Hi.
I wrote the coping mechanisms post.
I am a survivor and my boyfriend is struggling to understand. I don't consider it to be psychobabble.
For so long the trauma was reacting instead of me. I am attempting to understand PTSD and all of its specific ramifications. With each person, I'm sure the pain is expressed differently.
My boyfriend gets scared of my anger too and he, at times, has left with no explanation. Leaving, with no exchange of safe affection, COMPLETELY triggers the feeling of abandonment I felt when my parents dropped me off in that abusive hellhole.
Saying, "I love you I will be back in an hour or I will call you tomorrow at 10am I want to talk to you when we are both calm enough to not be abusive, usually works".
If you can hug her when she's freaking out that is like heaven for me.
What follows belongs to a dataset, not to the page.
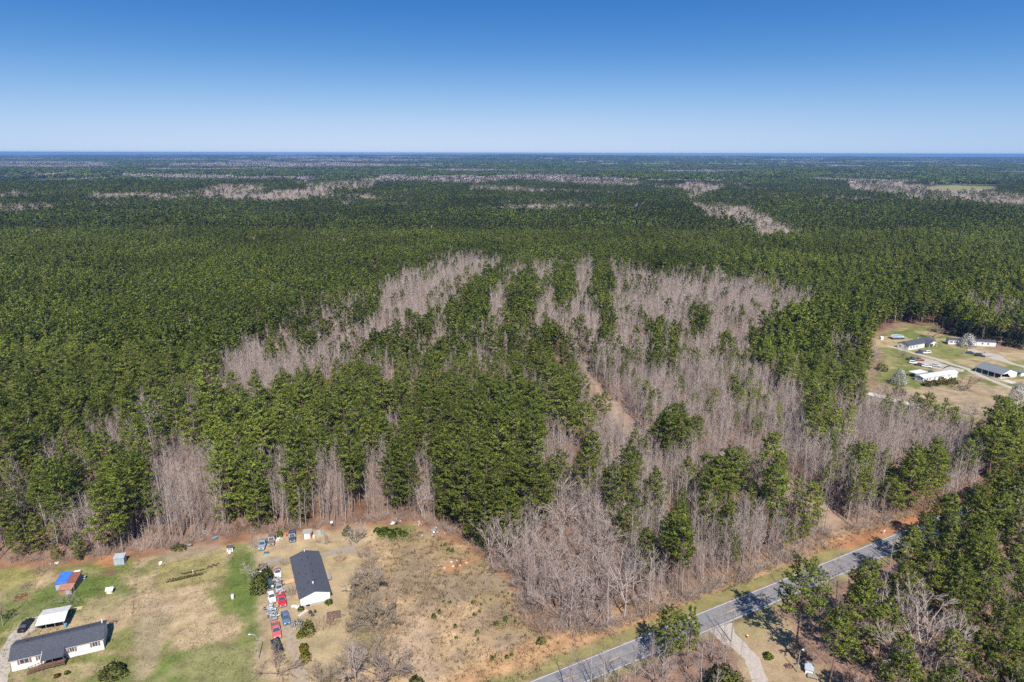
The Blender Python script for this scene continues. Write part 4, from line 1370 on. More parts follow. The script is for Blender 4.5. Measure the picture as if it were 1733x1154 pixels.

In Straight, we were unable to express anger or fear. Usually only shame, regret and remorse for the wrongs we did in the past. Raps were focused on the past and hopes of the future.
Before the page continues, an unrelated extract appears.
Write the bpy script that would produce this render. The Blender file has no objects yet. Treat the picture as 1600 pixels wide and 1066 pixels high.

I KNOW, this requires a hell of a lot of strength when the other person is having an irrational and INTENSE reaction that goes way beyond the present and initial trigger. It is important to remember it is not about you. My boyfriend has a tendency to take it personally. It triggers his feelings of inadequacy and then we get trapped in a vicious circle.
In my experience, identifying the issues is helping! Differentiating the past from the present is key to my personal recovery as well as the potential success of my relationship.
I support you for working so hard to know the woman you love. That is admirable. Please continue posting. It helps me to hear the other side.